Он говорит ("Русская мысль", июнь, стран. 35): "Я написал о Константине Аксакове. Речь эта возмутила против меня Стасюлевича, Пыпина, Б. Утина, которые видели в ней переход к славянофильству. Кавелин был на их стороне". Из четырех злоумышленников двое тут уж позднейшее изобретение бедного больного человека. В разговоре со мною об участии Кавелина в интриге он не упоминал. А Стасюлевича он тут поставил на место, которое, в разговоре его со мною, дано было им Спасовичу. Когда диктовал "Автобиографию", он перепутал фамилии по созвучию первой и последних букв. Ни о Стасюлевиче, ни о Кавелине он не говорил ни слова. Он говорил только о Тебе, Спасовиче и Утине.
Итак, Кавелин, Стасюлевич, Утин, Ты -- вы были против его речи; "Чернышевский, напротив, отнесся сочувственно". Я тогда не имел понятия о том, что написал он в этой речи. И теперь не знаю. Я не читал ее. И разговор наш вовсе не касался ее содержания. "Я хвалю в ней Аксакова" -- только по этим его словам я узнал о ее содержании. И мне не было никакого дела до него. Я вел разговор исключительно о несчастной фантазии бедного чудака, будто бы Ты, Утин и Спасович интриговали против него.-- Далее, он говорит, что я "и вообще не был врагом славянофилов". Мне случалось и раньше этого читать о себе, что я не разделял вражды крайних западников к славянофилам. Толковать об этом я не имею теперь досуга. Замечу только, что славянофильство казалось мне тогда глупостью и пошлостью более глупою и пошлою, чем какою казалось и самым крайним западникам. В западничестве были кое-какие элементы родства с славянофильством. В моем образе мыслей этих элементов не было.-- Каждое ли слово в Куране -- мерзко? Но в нем есть добрые мысли, честные мысли. Но они попали в Куран лишь потому, что Мухаммед -- все-таки был человек, живший среди людей, слышавший и добрые, честные мысли, которых невозможно не слышать, когда живешь не в лесу между хищными зверями, а в человеческом обществе, и не мог не покоряться кое в чем и влиянию мыслей честных, добрых людей. Но все, чем отличается Куран от произведений арабскрй письменности, до-Мухаммеданского времени,-- все, безусловно все в нем по моему мнению или глупость или мерзость. Многие ли из самых горячих врагов мухаммеданства думают о Куране так? -- Такова же разница между западническими и моими понятиями о славянофильстве.
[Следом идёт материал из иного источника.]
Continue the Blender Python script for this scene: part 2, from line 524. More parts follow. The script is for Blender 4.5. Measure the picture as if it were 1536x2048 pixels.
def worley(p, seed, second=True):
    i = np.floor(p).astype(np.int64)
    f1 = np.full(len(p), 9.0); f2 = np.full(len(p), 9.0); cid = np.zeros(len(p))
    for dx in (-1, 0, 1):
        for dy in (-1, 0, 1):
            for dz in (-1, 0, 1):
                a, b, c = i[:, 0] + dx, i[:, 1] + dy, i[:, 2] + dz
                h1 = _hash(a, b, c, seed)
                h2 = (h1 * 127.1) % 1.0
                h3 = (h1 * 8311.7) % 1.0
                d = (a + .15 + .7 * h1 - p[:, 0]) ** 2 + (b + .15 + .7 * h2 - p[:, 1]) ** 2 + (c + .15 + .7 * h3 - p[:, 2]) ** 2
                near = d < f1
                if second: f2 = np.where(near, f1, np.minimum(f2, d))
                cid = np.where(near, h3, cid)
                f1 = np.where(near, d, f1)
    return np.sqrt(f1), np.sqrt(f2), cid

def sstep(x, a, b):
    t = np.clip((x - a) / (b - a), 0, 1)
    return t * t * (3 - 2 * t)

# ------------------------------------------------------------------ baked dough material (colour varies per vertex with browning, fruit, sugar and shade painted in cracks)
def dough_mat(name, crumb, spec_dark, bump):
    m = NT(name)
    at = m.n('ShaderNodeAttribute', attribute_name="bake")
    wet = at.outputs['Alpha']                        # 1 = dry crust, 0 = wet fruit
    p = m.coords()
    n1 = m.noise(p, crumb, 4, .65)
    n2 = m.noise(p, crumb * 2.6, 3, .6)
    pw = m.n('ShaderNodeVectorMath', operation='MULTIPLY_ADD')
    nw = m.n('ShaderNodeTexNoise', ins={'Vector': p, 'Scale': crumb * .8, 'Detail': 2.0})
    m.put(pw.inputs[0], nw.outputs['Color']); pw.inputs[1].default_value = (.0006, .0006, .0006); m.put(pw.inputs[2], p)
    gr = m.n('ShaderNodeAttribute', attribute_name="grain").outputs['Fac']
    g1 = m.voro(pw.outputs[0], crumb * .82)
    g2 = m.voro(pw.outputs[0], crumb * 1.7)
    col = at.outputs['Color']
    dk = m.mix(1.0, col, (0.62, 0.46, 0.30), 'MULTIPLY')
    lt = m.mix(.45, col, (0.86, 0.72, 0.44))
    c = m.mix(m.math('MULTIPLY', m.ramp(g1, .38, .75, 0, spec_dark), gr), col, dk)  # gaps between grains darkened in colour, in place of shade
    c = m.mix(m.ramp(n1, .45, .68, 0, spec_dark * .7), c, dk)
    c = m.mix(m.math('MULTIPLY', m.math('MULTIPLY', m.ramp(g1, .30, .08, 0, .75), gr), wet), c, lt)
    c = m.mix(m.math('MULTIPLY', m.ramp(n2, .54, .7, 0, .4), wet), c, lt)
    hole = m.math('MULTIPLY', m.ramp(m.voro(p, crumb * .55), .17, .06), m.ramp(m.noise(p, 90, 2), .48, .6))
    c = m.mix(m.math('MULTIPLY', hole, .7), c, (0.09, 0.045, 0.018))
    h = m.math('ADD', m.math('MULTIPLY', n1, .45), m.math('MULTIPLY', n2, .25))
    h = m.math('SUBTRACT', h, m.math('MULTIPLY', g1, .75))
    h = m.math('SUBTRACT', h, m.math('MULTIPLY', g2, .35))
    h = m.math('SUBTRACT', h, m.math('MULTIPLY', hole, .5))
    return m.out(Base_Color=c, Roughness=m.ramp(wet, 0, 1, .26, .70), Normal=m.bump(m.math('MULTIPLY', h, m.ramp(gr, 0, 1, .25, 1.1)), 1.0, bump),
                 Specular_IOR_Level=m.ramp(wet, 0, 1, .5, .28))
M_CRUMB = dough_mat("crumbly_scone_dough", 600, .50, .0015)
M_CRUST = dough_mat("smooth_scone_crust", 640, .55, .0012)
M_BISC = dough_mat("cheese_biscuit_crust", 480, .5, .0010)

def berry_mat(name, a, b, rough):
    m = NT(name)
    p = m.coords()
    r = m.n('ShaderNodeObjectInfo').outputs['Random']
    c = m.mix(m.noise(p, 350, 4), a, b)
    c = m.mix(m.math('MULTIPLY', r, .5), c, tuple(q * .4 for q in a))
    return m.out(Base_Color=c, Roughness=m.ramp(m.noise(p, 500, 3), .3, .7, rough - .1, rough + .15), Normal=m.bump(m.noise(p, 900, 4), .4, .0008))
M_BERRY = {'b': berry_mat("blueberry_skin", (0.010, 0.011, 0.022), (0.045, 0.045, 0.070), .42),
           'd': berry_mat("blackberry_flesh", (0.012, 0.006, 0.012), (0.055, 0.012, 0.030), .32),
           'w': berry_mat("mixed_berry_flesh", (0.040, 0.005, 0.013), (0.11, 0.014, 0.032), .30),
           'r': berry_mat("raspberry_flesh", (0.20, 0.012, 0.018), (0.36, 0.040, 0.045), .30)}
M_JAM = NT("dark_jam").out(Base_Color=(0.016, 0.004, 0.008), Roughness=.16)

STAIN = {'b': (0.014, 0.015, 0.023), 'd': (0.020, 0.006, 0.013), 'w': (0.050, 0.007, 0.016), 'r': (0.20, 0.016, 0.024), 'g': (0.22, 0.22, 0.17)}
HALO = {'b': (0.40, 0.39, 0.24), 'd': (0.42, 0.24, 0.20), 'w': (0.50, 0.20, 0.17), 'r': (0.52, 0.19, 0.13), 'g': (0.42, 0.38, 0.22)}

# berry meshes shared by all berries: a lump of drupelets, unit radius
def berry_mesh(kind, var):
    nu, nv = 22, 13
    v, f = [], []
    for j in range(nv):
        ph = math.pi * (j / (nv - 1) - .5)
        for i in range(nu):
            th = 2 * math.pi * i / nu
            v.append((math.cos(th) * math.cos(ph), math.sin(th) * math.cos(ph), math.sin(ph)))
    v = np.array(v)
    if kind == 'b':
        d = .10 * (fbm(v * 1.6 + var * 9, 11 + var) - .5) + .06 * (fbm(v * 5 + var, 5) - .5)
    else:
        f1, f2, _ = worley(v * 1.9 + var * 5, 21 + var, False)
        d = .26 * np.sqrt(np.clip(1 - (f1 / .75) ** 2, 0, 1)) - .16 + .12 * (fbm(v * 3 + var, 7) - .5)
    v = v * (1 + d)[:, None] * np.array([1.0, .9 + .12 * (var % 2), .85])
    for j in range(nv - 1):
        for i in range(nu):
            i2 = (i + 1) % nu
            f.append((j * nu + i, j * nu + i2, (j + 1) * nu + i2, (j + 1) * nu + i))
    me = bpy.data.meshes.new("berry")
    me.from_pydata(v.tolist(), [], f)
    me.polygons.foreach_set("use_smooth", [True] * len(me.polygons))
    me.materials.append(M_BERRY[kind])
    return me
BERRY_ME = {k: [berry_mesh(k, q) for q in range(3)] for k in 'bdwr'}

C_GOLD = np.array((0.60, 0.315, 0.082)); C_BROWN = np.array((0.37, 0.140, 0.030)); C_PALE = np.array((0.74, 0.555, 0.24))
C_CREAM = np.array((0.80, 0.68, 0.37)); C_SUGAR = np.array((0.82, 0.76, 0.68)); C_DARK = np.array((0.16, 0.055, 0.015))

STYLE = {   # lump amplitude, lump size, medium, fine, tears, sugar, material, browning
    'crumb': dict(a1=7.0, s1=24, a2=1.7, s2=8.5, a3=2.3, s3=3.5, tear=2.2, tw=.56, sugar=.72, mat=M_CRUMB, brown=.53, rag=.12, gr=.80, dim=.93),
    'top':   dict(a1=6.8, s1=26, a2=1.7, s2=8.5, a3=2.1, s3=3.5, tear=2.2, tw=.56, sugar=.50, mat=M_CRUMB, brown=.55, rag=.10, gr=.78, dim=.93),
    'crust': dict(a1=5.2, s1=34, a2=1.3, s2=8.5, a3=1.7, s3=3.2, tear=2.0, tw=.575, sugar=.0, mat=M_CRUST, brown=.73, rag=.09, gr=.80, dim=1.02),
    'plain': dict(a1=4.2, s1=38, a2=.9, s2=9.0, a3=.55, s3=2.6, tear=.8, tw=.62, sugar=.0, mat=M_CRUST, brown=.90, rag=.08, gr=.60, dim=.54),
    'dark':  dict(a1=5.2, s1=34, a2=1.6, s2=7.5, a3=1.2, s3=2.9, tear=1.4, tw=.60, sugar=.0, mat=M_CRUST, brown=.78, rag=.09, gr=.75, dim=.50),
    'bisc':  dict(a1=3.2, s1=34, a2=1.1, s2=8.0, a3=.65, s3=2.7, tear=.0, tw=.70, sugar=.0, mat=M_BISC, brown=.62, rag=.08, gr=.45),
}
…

Однако ж, пора вернуться к воспоминаниям о бедном больном чудаке, моем бывшем приятеле, начавшем бегать от меня после разговора об интриге "Утина, Пыпина и" -- не "Стасюлевича", а Спасовича.
Я нимало не изменил своего мнения о нем после этого разговора. Я и прежде знал его жалкие слабости. Когда я виделся с ним, я говорил с ним попрежнему. Но он робел, ему было тяжело. Скоро мы стали встречаться лишь случайно. И встречались редко.
Рассказав, что после беды, постигшей Павлова3, студенты хотели прекратить лекции, а он не соглашался, подвергался за это обидам, но оставался тверд в своем намерении продолжать читать свои лекции, он говорит: "Наконец, ко мне приехал Чернышевский4 и стал умаливать меня не читать, чуть ли не на коленях упрашивал, говоря, что студенты хотят устроить демонстрацию и побить меня. Я стоял на своем, говоря, что не могу отступиться от своего слова" (то есть от заявления, что будет продолжать читать лекции).-- "Вы можете сослаться на то, что это слово было опрометчивое, данное в раздражении".-- Я не уступал. "Ну, так по крайней мере, поезжайте к Головнину и просите, чтобы вам запретили читать".-- "Не могу и этого сделать: я сам хлопотал о разрешении лекций".-- "Ну, так я поеду. Дайте мне которое-нибудь из писем, где вам угрожают скандалом".-- Я дал письмо, в котором мне угрожали 200-ми свистков и где, между прочим, было сказано: "Смотрите, вас вынесут насильно, читать не будете".-- Чернышевский сам съездил к Суворову и к Головнину и устроил дело так, что мне запретили читать лекции".
В этом рассказе есть несколько ошибок.
"Чернышевский умаливал меня не читать". Тон разговора был вовсе не такой.